LA exists in its current state (or psychological state--or psychogeography) because of Hollywood, TV, and Disneyland, so it stands to reason that it would have a mirroring effect.
One of the most interesting books about the LA psychgeography is The Ecology of Fear, by Mike Davis, published in 1998, right around the time when climate change was getting more media attention, perhaps (partially) because of Al Gore. Perhaps if Gore never had a role in government, we might not have had the awareness we already have, and it takes those governmental roles to keep it in the public consciousness. But 1998 was also pre-internet, when free speech exploded, and anyone could call themselves a climate expert just because they have an opinion.

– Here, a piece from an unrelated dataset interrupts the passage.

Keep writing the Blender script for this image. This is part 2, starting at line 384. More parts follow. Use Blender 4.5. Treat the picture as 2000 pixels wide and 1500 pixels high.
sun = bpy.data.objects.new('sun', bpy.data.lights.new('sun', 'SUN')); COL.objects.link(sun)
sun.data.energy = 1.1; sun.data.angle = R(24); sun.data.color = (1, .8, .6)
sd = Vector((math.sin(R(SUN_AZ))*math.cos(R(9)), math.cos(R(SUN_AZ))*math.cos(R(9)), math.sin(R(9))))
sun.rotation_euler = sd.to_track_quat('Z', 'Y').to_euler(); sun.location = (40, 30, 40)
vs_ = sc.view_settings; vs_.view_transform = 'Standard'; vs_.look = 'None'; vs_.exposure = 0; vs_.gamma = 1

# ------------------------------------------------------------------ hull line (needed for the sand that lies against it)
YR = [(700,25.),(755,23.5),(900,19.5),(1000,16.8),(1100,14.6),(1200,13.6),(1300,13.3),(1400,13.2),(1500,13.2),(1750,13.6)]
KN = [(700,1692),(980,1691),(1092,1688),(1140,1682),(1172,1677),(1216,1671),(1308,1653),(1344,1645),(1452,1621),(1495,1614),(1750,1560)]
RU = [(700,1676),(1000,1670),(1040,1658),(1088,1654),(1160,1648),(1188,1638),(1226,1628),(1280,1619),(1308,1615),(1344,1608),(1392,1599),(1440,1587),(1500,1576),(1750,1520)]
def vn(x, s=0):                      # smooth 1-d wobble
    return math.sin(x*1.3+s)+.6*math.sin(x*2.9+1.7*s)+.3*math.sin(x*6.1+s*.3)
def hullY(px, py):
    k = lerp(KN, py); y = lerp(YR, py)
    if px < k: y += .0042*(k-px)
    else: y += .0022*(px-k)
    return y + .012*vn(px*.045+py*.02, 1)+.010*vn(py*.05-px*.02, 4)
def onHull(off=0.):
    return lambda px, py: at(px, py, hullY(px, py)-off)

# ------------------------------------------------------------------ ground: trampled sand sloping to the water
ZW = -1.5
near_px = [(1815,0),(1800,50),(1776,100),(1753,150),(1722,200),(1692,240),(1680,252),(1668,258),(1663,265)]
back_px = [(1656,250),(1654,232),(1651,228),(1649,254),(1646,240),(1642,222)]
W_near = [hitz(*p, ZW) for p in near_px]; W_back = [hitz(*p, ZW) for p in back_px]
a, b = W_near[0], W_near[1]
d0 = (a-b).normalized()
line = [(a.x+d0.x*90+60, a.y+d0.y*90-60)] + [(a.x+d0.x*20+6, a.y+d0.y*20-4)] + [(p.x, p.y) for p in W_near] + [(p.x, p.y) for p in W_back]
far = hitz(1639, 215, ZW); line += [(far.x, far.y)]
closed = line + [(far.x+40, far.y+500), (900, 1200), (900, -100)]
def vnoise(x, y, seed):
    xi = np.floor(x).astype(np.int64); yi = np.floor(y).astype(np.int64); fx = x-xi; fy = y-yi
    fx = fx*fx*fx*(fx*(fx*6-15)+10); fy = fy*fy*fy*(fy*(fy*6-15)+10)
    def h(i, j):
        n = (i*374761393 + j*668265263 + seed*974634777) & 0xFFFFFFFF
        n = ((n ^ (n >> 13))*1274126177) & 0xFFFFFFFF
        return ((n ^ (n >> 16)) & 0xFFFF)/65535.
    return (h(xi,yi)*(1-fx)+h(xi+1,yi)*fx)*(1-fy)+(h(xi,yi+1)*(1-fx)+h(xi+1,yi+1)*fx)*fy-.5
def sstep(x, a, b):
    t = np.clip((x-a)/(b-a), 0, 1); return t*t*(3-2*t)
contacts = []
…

"Paranoia about nature, of course, distracts attention from the obvious fact that Los Angeles has deliberately put itself in harm’s way. For generations, market-driven urbanization has transgressed environmental common sense. Historic wildfire corridors have been turned into view-lot suburbs, wetdand liquefaction zones into marinas, and floodplains into industrial districts and housing tracts. Monolithic public works have been substituted for regional planning and a responsible land ethic. As a result, Southern California has reaped flood, fire, and earthquake tragedies that were as avoidable, as unnatural, as the beating of Rodney King and the ensuing explosion in the streets. In failing to conserve natural ecosystems it has also squandered much of its charm and beauty."